• Task details: Would you return all of this data exactly, leaving nothing out?

• Data shown:
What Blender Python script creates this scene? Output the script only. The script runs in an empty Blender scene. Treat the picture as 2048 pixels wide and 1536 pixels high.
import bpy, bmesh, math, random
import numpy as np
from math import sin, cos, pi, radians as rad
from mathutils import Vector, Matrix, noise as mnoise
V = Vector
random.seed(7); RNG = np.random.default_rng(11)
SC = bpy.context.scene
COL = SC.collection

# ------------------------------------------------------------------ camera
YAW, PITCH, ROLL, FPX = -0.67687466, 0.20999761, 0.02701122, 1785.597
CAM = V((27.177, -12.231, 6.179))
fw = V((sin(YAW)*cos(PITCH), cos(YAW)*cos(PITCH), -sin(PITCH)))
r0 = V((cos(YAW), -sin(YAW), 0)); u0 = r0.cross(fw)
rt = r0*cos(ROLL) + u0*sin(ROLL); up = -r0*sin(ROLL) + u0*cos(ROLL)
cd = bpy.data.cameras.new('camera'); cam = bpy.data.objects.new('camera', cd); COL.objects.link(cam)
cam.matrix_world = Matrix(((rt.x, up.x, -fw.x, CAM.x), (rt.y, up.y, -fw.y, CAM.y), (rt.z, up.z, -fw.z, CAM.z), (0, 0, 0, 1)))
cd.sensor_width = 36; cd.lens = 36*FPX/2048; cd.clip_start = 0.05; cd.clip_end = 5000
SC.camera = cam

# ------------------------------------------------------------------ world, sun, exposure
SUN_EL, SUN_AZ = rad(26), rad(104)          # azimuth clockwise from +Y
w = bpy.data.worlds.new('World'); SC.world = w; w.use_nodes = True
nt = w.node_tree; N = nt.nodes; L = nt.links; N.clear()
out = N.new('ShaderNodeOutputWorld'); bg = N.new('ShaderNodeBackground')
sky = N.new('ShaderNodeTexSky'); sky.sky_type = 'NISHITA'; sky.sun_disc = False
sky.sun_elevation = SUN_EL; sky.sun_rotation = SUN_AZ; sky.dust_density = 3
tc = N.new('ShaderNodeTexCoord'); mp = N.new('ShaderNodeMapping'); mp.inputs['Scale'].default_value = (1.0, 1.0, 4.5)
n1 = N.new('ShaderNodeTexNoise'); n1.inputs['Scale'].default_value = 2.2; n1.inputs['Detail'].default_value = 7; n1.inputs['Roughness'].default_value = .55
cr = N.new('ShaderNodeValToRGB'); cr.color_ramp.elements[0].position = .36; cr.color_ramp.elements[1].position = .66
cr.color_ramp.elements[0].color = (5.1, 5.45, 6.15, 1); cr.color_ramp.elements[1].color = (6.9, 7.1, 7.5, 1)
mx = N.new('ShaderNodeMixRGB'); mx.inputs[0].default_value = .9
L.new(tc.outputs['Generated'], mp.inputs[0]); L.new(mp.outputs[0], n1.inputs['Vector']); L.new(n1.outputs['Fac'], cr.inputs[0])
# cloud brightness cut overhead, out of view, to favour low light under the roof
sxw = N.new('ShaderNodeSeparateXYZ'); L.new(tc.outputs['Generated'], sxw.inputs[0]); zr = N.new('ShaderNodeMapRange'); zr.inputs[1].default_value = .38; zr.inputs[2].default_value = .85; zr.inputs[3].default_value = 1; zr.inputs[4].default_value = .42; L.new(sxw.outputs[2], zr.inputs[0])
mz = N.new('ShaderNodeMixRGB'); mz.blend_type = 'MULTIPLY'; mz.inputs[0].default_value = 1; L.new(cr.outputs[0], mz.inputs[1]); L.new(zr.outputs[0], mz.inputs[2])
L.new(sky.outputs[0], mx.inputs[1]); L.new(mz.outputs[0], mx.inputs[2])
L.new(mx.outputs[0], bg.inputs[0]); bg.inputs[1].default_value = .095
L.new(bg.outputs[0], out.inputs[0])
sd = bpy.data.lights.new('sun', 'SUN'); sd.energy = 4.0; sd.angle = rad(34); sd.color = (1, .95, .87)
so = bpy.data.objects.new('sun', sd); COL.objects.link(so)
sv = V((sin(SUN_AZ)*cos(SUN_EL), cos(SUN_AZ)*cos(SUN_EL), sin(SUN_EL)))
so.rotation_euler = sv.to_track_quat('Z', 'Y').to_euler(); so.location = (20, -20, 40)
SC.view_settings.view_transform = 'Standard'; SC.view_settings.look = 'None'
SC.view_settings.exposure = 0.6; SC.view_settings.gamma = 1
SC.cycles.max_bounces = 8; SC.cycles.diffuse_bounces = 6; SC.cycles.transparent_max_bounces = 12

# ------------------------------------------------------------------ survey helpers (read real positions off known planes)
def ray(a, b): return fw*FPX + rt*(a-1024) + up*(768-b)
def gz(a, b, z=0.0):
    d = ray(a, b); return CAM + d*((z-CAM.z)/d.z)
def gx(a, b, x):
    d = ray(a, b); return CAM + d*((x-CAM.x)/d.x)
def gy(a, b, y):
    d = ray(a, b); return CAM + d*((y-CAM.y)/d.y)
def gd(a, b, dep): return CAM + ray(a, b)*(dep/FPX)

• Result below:
What Blender Python script creates this scene? Output the script only. The script runs in an empty Blender scene. Treat the picture as 2048 pixels wide and 1536 pixels high.
import bpy, bmesh, math, random
import numpy as np
from math import sin, cos, pi, radians as rad
from mathutils import Vector, Matrix, noise as mnoise
V = Vector
random.seed(7); RNG = np.random.default_rng(11)
SC = bpy.context.scene
COL = SC.collection

# ------------------------------------------------------------------ camera
YAW, PITCH, ROLL, FPX = -0.67687466, 0.20999761, 0.02701122, 1785.597
CAM = V((27.177, -12.231, 6.179))
fw = V((sin(YAW)*cos(PITCH), cos(YAW)*cos(PITCH), -sin(PITCH)))
r0 = V((cos(YAW), -sin(YAW), 0)); u0 = r0.cross(fw)
rt = r0*cos(ROLL) + u0*sin(ROLL); up = -r0*sin(ROLL) + u0*cos(ROLL)
cd = bpy.data.cameras.new('camera'); cam = bpy.data.objects.new('camera', cd); COL.objects.link(cam)
cam.matrix_world = Matrix(((rt.x, up.x, -fw.x, CAM.x), (rt.y, up.y, -fw.y, CAM.y), (rt.z, up.z, -fw.z, CAM.z), (0, 0, 0, 1)))
cd.sensor_width = 36; cd.lens = 36*FPX/2048; cd.clip_start = 0.05; cd.clip_end = 5000
SC.camera = cam

# ------------------------------------------------------------------ world, sun, exposure
SUN_EL, SUN_AZ = rad(26), rad(104)          # azimuth clockwise from +Y
w = bpy.data.worlds.new('World'); SC.world = w; w.use_nodes = True
nt = w.node_tree; N = nt.nodes; L = nt.links; N.clear()
out = N.new('ShaderNodeOutputWorld'); bg = N.new('ShaderNodeBackground')
sky = N.new('ShaderNodeTexSky'); sky.sky_type = 'NISHITA'; sky.sun_disc = False
sky.sun_elevation = SUN_EL; sky.sun_rotation = SUN_AZ; sky.dust_density = 3
tc = N.new('ShaderNodeTexCoord'); mp = N.new('ShaderNodeMapping'); mp.inputs['Scale'].default_value = (1.0, 1.0, 4.5)
n1 = N.new('ShaderNodeTexNoise'); n1.inputs['Scale'].default_value = 2.2; n1.inputs['Detail'].default_value = 7; n1.inputs['Roughness'].default_value = .55
cr = N.new('ShaderNodeValToRGB'); cr.color_ramp.elements[0].position = .36; cr.color_ramp.elements[1].position = .66
cr.color_ramp.elements[0].color = (5.1, 5.45, 6.15, 1); cr.color_ramp.elements[1].color = (6.9, 7.1, 7.5, 1)
mx = N.new('ShaderNodeMixRGB'); mx.inputs[0].default_value = .9
L.new(tc.outputs['Generated'], mp.inputs[0]); L.new(mp.outputs[0], n1.inputs['Vector']); L.new(n1.outputs['Fac'], cr.inputs[0])
# cloud brightness cut overhead, out of view, to favour low light under the roof
sxw = N.new('ShaderNodeSeparateXYZ'); L.new(tc.outputs['Generated'], sxw.inputs[0]); zr = N.new('ShaderNodeMapRange'); zr.inputs[1].default_value = .38; zr.inputs[2].default_value = .85; zr.inputs[3].default_value = 1; zr.inputs[4].default_value = .42; L.new(sxw.outputs[2], zr.inputs[0])
mz = N.new('ShaderNodeMixRGB'); mz.blend_type = 'MULTIPLY'; mz.inputs[0].default_value = 1; L.new(cr.outputs[0], mz.inputs[1]); L.new(zr.outputs[0], mz.inputs[2])
L.new(sky.outputs[0], mx.inputs[1]); L.new(mz.outputs[0], mx.inputs[2])
L.new(mx.outputs[0], bg.inputs[0]); bg.inputs[1].default_value = .095
L.new(bg.outputs[0], out.inputs[0])
sd = bpy.data.lights.new('sun', 'SUN'); sd.energy = 4.0; sd.angle = rad(34); sd.color = (1, .95, .87)
so = bpy.data.objects.new('sun', sd); COL.objects.link(so)
sv = V((sin(SUN_AZ)*cos(SUN_EL), cos(SUN_AZ)*cos(SUN_EL), sin(SUN_EL)))
so.rotation_euler = sv.to_track_quat('Z', 'Y').to_euler(); so.location = (20, -20, 40)
SC.view_settings.view_transform = 'Standard'; SC.view_settings.look = 'None'
SC.view_settings.exposure = 0.6; SC.view_settings.gamma = 1
SC.cycles.max_bounces = 8; SC.cycles.diffuse_bounces = 6; SC.cycles.transparent_max_bounces = 12

# ------------------------------------------------------------------ survey helpers (read real positions off known planes)
def ray(a, b): return fw*FPX + rt*(a-1024) + up*(768-b)
def gz(a, b, z=0.0):
    d = ray(a, b); return CAM + d*((z-CAM.z)/d.z)
def gx(a, b, x):
    d = ray(a, b); return CAM + d*((x-CAM.x)/d.x)
def gy(a, b, y):
    d = ray(a, b); return CAM + d*((y-CAM.y)/d.y)
def gd(a, b, dep): return CAM + ray(a, b)*(dep/FPX)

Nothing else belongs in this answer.